GSoC #6: Less Math More Code
Published:
This week was all about trying to wrangle PyTensor to correctly marginalise out the hyperparameters whilst leaving \(x\) untouched by pm.sample
. In contrast to prior weeks, there was much less focus on the theory, as this time it was a matter of trying to get PyMC and PyTensor to do what I want.
Currently, PyMC extras handles marginalisation with the marginalize
function. To the best of my understanding, it converts a pm.Model
into a graph, collects the appropriate RVs from said graph and then manually applies some marginalisation scheme to the selected parameters before converting this rewritten graph back into a model. Unfortunately, it only works for finite discrete RVs currently, but for our purposes this doesn’t make a difference, as we’d need to implement a Laplace marginalisation regardless.

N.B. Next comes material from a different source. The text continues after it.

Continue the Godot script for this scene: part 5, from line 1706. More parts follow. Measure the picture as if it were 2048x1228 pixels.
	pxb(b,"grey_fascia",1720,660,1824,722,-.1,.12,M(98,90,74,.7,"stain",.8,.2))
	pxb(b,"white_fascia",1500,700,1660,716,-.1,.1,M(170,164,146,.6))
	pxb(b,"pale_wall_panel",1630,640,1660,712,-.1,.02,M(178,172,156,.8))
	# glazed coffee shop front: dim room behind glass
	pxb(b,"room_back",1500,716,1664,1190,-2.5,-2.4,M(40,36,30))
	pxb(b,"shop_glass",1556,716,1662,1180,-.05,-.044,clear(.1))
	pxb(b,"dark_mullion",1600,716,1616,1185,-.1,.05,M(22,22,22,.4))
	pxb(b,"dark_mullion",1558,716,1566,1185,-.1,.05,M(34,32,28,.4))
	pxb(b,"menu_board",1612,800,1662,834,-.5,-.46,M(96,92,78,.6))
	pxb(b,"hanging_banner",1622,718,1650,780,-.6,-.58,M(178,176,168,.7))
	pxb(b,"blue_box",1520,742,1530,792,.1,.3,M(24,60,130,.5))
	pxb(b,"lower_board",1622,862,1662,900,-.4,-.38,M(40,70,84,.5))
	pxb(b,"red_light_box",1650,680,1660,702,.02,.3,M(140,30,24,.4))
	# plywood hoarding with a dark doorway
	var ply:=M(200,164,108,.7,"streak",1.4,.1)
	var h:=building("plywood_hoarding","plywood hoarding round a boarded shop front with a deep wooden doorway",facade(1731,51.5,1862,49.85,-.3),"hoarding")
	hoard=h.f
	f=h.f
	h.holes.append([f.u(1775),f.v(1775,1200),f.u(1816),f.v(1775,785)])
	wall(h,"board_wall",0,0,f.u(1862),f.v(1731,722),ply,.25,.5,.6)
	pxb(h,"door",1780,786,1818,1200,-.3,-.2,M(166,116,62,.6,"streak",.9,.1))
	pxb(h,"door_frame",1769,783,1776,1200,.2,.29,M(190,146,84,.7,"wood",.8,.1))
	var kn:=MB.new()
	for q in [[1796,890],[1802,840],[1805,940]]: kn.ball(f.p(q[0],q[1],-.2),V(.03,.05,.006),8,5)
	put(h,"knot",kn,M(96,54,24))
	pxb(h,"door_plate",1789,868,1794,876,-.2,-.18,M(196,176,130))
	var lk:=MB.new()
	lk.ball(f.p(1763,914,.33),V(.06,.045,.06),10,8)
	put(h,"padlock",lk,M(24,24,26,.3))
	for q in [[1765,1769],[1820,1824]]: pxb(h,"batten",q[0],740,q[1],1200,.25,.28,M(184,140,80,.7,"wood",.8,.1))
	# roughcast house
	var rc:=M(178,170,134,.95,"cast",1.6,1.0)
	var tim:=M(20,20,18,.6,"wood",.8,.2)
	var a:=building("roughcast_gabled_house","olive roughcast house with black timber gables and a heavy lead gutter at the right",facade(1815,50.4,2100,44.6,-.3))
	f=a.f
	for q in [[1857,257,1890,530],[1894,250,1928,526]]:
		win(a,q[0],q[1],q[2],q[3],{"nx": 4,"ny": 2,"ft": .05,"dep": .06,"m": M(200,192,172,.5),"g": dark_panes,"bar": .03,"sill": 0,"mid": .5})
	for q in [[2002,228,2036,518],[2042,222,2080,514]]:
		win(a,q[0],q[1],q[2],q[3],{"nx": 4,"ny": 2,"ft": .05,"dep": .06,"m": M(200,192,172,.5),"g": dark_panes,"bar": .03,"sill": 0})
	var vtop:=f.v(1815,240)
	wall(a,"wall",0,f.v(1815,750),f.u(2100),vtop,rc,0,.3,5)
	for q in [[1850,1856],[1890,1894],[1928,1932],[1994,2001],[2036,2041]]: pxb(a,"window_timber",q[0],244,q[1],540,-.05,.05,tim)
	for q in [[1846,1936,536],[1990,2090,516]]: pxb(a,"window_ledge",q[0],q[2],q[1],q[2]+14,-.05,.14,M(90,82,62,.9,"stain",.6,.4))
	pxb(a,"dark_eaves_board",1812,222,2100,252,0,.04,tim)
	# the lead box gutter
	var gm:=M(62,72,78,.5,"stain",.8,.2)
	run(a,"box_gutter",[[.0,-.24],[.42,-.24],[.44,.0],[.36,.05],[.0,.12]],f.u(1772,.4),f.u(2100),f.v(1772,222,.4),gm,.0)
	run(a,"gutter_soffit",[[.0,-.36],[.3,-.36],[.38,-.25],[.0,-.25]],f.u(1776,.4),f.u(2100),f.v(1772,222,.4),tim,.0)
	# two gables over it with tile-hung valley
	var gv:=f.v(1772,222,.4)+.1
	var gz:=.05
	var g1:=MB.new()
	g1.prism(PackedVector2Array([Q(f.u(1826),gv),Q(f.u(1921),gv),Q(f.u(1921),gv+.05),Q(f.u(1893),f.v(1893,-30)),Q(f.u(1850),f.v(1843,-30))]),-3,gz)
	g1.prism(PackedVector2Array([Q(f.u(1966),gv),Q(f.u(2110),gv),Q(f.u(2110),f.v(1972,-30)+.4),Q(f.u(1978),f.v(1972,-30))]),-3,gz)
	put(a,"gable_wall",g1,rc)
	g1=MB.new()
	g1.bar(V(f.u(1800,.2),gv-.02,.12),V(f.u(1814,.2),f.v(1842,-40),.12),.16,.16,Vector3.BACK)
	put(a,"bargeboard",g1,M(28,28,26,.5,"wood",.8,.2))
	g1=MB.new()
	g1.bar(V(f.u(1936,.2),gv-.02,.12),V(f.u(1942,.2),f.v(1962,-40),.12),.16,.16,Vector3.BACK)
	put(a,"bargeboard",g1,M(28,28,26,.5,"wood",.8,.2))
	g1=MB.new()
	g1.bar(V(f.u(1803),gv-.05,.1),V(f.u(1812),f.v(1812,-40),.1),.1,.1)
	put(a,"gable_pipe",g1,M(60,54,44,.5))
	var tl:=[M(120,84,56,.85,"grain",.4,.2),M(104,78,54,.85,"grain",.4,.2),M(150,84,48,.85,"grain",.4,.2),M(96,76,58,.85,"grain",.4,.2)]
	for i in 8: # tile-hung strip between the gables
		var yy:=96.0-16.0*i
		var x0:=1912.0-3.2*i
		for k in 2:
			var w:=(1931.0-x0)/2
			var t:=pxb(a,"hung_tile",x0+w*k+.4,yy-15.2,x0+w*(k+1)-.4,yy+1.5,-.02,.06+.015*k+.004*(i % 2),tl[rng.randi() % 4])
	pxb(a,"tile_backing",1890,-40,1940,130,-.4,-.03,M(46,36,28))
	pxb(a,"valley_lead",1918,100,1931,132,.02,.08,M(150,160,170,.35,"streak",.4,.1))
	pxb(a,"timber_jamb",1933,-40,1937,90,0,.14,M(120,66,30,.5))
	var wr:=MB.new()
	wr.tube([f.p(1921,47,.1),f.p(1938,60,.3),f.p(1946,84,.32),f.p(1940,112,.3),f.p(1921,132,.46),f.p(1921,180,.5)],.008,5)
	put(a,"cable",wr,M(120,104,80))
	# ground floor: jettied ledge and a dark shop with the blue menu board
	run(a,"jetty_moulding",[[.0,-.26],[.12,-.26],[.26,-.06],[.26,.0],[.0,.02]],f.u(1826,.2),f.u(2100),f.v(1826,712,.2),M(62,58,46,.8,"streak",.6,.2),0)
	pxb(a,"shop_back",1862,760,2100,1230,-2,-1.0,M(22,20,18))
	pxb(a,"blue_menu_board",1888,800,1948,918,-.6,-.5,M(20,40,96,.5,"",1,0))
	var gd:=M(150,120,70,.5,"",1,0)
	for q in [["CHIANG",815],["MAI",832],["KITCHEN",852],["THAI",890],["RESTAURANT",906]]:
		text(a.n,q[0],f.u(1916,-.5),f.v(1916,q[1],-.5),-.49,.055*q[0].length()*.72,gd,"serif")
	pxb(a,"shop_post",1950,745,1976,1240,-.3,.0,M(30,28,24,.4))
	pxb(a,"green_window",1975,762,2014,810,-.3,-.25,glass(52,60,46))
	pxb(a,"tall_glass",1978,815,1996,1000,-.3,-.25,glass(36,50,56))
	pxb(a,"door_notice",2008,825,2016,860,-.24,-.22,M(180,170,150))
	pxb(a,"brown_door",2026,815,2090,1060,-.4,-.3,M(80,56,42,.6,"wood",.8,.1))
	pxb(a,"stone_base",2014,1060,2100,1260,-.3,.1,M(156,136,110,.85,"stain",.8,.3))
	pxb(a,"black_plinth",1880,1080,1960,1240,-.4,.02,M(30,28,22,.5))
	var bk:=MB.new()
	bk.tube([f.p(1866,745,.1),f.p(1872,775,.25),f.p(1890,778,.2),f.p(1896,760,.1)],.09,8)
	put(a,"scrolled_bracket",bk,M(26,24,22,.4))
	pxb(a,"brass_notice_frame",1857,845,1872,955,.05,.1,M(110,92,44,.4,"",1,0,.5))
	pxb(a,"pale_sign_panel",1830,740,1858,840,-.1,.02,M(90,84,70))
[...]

Essentially, the current plan is to implement a LaplaceMarginalRV
class, and register a custom logp
to it - this log probability would just be the Laplace approximation \(p(y \mid \theta) = \frac{p(y \mid x, \theta)p(x \mid \theta)}{p_G(x \mid y, \theta)}\) which we’ve derived previously.
Currently I’m just bogged down in PyTensor and PyMC’s backend. At the moment, I’ve run into a bug which may or may not be an issue on the PyTensor end, so I’ll have to address that with Ricardo.